Nunca los enemigos de España se van a encontrar en una situación mejor para asestar el tiro de gracia a la unidad nacional y a quien la encarna, quizás a su pesar. Las masas vegetan entontecidas e idiotizadas, las instituciones del Estado tiemblan corrompidas, desprestigiadas y acobardadas, y las izquierdas y los separatistas se crecen ante una derecha política que hoy sólo representa VOX. Nunca lo tendrán más fácil. Un pequeño escándalo y el trono se vendrá abajo con un soplo. Es cuestión de tiempo.
Y todo esto sucede mientras los etarras, con decenas de muertes de inocentes a sus espaldas, son considerados héroes, y los sediciosos condenados por el golpe de 2017 andan por la calle con total desparpajo.

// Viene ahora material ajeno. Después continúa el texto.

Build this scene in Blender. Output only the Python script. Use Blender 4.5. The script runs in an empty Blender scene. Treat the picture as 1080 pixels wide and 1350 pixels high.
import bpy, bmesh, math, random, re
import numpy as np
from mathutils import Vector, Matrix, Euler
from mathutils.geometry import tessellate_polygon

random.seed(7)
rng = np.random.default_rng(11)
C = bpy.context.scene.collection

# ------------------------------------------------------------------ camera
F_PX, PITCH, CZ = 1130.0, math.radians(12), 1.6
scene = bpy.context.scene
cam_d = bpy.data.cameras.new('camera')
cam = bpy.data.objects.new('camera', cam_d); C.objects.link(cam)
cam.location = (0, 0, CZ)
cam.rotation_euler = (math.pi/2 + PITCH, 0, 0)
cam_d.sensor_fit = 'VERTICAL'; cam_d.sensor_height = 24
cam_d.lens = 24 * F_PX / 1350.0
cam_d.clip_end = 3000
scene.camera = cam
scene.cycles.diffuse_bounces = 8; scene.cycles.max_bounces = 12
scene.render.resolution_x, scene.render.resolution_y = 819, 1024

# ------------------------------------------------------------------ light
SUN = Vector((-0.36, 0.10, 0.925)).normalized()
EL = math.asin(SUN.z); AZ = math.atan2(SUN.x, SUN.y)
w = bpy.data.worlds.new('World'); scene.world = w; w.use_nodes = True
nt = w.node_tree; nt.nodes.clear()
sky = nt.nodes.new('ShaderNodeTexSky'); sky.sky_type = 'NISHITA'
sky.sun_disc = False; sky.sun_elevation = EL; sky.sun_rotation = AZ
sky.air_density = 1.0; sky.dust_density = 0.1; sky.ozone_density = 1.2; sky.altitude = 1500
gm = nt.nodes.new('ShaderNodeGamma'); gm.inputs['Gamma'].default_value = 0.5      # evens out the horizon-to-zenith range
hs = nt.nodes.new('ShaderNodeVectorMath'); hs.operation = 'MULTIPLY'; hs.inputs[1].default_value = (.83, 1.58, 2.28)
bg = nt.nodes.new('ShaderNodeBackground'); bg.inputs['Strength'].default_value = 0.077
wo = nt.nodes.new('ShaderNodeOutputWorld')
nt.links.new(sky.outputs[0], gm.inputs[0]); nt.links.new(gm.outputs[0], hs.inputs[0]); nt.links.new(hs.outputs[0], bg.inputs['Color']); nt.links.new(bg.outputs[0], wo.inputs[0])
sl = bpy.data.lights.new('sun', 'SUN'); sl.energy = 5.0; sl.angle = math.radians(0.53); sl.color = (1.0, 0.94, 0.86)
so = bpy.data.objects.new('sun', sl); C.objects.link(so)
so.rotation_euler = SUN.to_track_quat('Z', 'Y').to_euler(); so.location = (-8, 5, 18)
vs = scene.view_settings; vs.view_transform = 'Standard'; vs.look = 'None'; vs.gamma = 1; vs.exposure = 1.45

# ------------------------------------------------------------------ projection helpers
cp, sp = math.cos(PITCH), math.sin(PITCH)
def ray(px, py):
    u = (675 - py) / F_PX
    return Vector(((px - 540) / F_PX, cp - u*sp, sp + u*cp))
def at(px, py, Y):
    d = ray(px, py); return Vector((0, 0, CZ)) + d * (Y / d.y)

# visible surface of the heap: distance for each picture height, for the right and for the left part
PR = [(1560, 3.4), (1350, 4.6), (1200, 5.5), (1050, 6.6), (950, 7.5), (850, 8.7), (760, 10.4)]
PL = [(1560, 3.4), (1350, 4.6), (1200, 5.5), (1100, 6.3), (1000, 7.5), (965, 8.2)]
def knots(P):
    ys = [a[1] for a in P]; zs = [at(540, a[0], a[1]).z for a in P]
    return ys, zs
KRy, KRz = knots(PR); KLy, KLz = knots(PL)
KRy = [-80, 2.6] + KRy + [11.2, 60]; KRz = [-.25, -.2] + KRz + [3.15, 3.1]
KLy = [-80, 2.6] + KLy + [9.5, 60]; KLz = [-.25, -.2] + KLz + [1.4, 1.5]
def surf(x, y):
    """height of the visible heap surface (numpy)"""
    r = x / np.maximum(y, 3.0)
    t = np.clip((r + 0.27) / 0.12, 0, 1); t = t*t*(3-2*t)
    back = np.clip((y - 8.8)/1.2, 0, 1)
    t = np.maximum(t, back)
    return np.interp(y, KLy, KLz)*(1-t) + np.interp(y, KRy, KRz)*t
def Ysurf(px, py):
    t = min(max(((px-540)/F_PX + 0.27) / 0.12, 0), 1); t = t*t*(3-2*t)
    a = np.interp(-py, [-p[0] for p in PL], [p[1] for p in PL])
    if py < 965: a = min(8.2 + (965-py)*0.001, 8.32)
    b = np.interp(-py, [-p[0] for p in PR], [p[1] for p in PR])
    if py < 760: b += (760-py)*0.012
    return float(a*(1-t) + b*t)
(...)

¿Merece la pena defender a la monarquía? Sí, en la medida en que impide los planes de nuestros enemigos, pero poco más. Los defensores de la nación no podemos agradecerle nada a esta dinastía que es la artífice de todos los males que nos afligen, que ha renunciado a la legitimidad de la Victoria y que se ha sometido a todas las indignidades y traiciones imaginables. En el haber de Felipe VI cuenta su defensa de la unidad de la nación cuando el Gobierno del bragazas Rajoy, el más desprovisto de testosterona de toda nuestra historia, se escondía tras la toga de los jueces. Fue el único gesto decente de la España oficial en todo aquel bochorno. Quizá por eso merezca la pena defender una institución que nos ha hecho más mal que bien en los últimos doscientos años.
Con todo, deberíamos perderle el miedo a la república. Hungría, Rusia y Turquía lo son y el hecho nacional y el poder soberano de sus pueblos se defienden mucho mejor que en las capitidisminuidas monarquías europeas, como la sueca, que sigue en el trono, presidiendo el proceso más brutal de aculturación de nuestro continente. Otro de los efectos negativos de la monarquía del 78 ha sido la anestesia que producía entre las derechas el creer que la Corona era un freno a los desmanes de la izquierda. Con monarquía y todo, pocos países hay tan radicalizados por el progresismo como España. Por el contrario, lo que ha impedido la monarquía siempre ha sido una reacción nacional.
En fin, la Corona, de momento, hay que defenderla por un simple criterio de oportunidad. Quizás, en un futuro, seamos nosotros los destinados a traer una III República indivisible, fuerte y presidencialista. Sería una bonita ironía de la Historia.